Picture
Let's never be this hungry
I've been reading Adam Hochschild's wonderful book, To End All Wars, and just got to the part where famed explorer Ernest Shackleton washes up on the shores of  a Norwegian whaling station after a year and a half of wandering across the Antarctic and sailing in a small boat by dead reckoning more than 800 miles from Elephant Island. Because the expedition began around the same time the Great War started, he wanted to know when and how it ended, only to learn that it was still going on. "Millions are dead and the world has gone mad,"  he was told, instantly rendering the particular type of heroism demonstrated by Shackleton and his crew obsolete.

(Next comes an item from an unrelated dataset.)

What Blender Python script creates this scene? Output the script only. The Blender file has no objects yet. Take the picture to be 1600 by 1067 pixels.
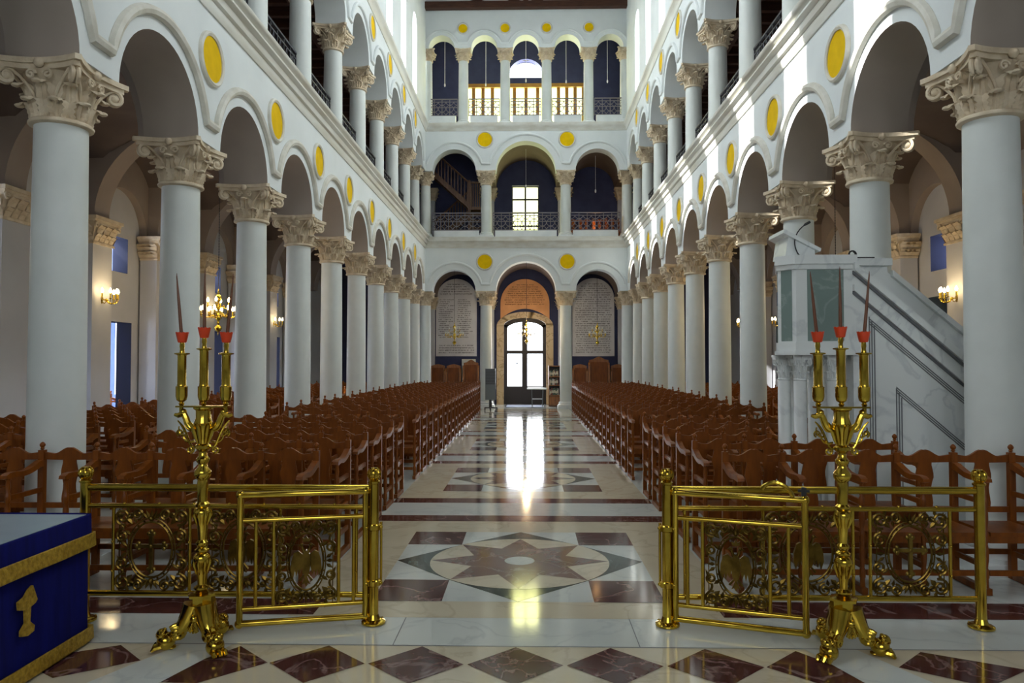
import bpy, bmesh, math, random
from math import pi, sin, cos, sqrt, atan2, radians
from mathutils import Vector, Matrix
random.seed(7)
SC = bpy.context.scene
COL = SC.collection

# ------------------------------------------------------------------ materials
def _nodes(name):
    m = bpy.data.materials.new(name); m.use_nodes = True
    nt = m.node_tree
    return m, nt, nt.nodes['Principled BSDF']

def mat(name, c, rough=.5, metal=0., c2=None, scale=4., spec=.5, bump=0., bscale=60., detail=4., coat=0., stretch=None, lo=.35, hi=.65):
    m, nt, b = _nodes(name)
    b.inputs['Base Color'].default_value = (*c, 1)
    b.inputs['Roughness'].default_value = rough
    b.inputs['Metallic'].default_value = metal
    b.inputs['Specular IOR Level'].default_value = spec
    if coat:
        b.inputs['Coat Weight'].default_value = coat
        b.inputs['Coat Roughness'].default_value = .08
    tc = nt.nodes.new('ShaderNodeTexCoord')
    src = tc.outputs['Object']
    if stretch:
        mp = nt.nodes.new('ShaderNodeMapping'); mp.inputs['Scale'].default_value = stretch
        nt.links.new(src, mp.inputs['Vector']); src = mp.outputs['Vector']
    if c2:
        n = nt.nodes.new('ShaderNodeTexNoise'); n.inputs['Scale'].default_value = scale; n.inputs['Detail'].default_value = detail
        nt.links.new(src, n.inputs['Vector'])
        r = nt.nodes.new('ShaderNodeValToRGB')
        r.color_ramp.elements[0].position = lo; r.color_ramp.elements[0].color = (*c, 1)
        r.color_ramp.elements[1].position = hi; r.color_ramp.elements[1].color = (*c2, 1)
        nt.links.new(n.outputs['Fac'], r.inputs['Fac']); nt.links.new(r.outputs['Color'], b.inputs['Base Color'])
    if bump:
        n = nt.nodes.new('ShaderNodeTexNoise'); n.inputs['Scale'].default_value = bscale
        nt.links.new(src, n.inputs['Vector'])
        bp = nt.nodes.new('ShaderNodeBump'); bp.inputs['Strength'].default_value = bump; bp.inputs['Distance'].default_value = .01
        nt.links.new(n.outputs['Fac'], bp.inputs['Height']); nt.links.new(bp.outputs['Normal'], b.inputs['Normal'])
    return m

def marble(name, base, base2, vein, rough=.12, scale=1.6, vs=3.0, width=.012, spec=.5):
    m, nt, b = _nodes(name)
    b.inputs['Roughness'].default_value = rough
    b.inputs['Specular IOR Level'].default_value = spec
    tc = nt.nodes.new('ShaderNodeTexCoord')
    n = nt.nodes.new('ShaderNodeTexNoise'); n.inputs['Scale'].default_value = scale; n.inputs['Detail'].default_value = 6
    r = nt.nodes.new('ShaderNodeValToRGB')
    r.color_ramp.elements[0].position = .3; r.color_ramp.elements[0].color = (*base, 1)
    r.color_ramp.elements[1].position = .7; r.color_ramp.elements[1].color = (*base2, 1)
    n2 = nt.nodes.new('ShaderNodeTexNoise'); n2.inputs['Scale'].default_value = vs; n2.inputs['Detail'].default_value = 5; n2.inputs['Distortion'].default_value = .6
    r2 = nt.nodes.new('ShaderNodeValToRGB')
    e = r2.color_ramp.elements
    e[0].position = .5 - width * 2.5; e[0].color = (0, 0, 0, 1)
    e[1].position = .5 + width * 2.5; e[1].color = (0, 0, 0, 1)
    k = e.new(.5); k.color = (1, 1, 1, 1)
    mx = nt.nodes.new('ShaderNodeMix'); mx.data_type = 'RGBA'
    nt.links.new(tc.outputs['Object'], n.inputs['Vector']); nt.links.new(tc.outputs['Object'], n2.inputs['Vector'])
    nt.links.new(n.outputs['Fac'], r.inputs['Fac']); nt.links.new(n2.outputs['Fac'], r2.inputs['Fac'])
    nt.links.new(r2.outputs['Color'], mx.inputs['Factor'])
    nt.links.new(r.outputs['Color'], mx.inputs['A']); mx.inputs['B'].default_value = (*vein, 1)
    nt.links.new(mx.outputs['Result'], b.inputs['Base Color'])
    return m

def emit(name, c, s):
    m, nt, b = _nodes(name)
    b.inputs['Base Color'].default_value = (*c, 1)
    b.inputs['Emission Color'].default_value = (*c, 1)
    b.inputs['Emission Strength'].default_value = s
    return m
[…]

It reminded me that I had seen a documentary some years ago about the voyage of the Endurance that contained film footage taken by a member of the expedition, Australian photographer, Frank Hurley. So I decided to track it down and watch it again.

I couldn't remember whether I'd seen the The Endurance: Shackleton’s Legendary Antarctic Expedition (2001), starring the voice of Liam Neeson, or some accidental channel-surfed episode of Nova, Shackleton's Voyage of Endurance (1999). I found the latter on YouTube and watched it in little pieces and realized the film I was remembering was, in fact, South, the silent film made by Frank Hurley himself and the one I'd stumbled across on the shelves of the late, great Video Vault, the only store of its kind in my area. Because it was the only store of its kind in my area, it was choked to death by exorbitant rent and (yes, I know) Netflix.

The photographs and stills from the expedition are breathtaking. I present some of them here in this slideshow.

The story is heroic, terrifying, deeply moving, and true. If you want to know what happened to all those dogs, please watch the playlist of (what I think is) the Nova documentary on YouTube.
I broke down and put South on my Netflix queue. But I feel sick about it.